■ **DATA SECTION**:
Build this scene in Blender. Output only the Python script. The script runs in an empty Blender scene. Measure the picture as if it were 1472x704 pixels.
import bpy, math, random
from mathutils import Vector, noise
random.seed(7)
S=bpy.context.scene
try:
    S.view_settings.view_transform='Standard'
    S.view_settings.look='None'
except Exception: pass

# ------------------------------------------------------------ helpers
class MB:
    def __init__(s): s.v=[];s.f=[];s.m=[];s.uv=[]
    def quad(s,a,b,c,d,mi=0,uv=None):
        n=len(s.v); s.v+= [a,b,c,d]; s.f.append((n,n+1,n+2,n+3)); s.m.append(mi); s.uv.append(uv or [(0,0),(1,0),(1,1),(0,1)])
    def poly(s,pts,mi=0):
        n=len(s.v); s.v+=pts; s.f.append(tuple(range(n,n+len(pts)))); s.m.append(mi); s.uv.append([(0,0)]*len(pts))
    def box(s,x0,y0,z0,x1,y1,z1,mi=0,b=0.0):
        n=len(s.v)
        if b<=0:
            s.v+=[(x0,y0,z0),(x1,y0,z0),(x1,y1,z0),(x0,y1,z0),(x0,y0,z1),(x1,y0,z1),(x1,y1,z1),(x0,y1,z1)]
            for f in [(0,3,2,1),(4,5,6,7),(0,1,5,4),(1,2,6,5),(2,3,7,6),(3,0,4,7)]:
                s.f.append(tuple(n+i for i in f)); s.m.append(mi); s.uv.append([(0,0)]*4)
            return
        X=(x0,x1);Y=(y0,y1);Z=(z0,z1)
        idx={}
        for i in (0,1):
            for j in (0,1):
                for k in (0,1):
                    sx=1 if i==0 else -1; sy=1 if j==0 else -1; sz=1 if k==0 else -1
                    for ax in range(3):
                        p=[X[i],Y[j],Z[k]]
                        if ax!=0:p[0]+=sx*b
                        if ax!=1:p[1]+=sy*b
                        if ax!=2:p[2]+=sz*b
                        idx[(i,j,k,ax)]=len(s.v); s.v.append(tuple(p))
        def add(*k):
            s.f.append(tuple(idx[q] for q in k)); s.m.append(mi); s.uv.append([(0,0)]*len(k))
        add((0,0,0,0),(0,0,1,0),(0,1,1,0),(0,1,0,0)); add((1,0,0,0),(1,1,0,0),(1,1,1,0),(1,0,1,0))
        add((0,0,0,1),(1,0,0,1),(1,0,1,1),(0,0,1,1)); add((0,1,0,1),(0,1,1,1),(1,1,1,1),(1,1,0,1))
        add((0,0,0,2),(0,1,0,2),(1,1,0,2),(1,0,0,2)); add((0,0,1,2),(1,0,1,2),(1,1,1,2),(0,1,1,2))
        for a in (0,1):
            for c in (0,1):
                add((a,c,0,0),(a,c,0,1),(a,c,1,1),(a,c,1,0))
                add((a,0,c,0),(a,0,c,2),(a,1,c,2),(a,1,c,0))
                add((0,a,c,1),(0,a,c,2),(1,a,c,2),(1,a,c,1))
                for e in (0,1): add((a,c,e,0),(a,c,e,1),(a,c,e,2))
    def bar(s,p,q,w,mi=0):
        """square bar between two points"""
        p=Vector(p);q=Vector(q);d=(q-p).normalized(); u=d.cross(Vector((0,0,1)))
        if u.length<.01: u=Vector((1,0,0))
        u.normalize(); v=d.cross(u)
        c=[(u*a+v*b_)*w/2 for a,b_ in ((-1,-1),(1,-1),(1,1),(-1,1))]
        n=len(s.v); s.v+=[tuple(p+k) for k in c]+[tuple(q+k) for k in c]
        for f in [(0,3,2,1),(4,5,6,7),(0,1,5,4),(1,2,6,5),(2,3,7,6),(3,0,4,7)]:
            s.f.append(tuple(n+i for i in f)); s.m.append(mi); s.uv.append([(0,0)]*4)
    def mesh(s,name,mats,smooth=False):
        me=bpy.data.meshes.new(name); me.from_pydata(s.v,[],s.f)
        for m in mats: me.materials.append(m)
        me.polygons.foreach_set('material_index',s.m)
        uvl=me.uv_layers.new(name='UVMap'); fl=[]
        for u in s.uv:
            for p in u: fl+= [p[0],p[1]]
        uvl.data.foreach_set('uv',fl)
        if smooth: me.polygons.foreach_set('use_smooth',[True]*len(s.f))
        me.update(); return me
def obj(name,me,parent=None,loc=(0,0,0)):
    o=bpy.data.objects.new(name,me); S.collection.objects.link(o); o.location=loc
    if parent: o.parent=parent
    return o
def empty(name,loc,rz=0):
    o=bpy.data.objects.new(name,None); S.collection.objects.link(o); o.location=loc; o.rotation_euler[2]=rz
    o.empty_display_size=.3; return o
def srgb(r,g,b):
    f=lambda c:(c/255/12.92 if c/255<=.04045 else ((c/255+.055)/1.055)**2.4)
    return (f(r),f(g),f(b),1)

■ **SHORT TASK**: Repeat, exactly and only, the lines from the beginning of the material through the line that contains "except Exception: pass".

■ **IN RESPONSE**:
Build this scene in Blender. Output only the Python script. The script runs in an empty Blender scene. Measure the picture as if it were 1472x704 pixels.
import bpy, math, random
from mathutils import Vector, noise
random.seed(7)
S=bpy.context.scene
try:
    S.view_settings.view_transform='Standard'
    S.view_settings.look='None'
except Exception: pass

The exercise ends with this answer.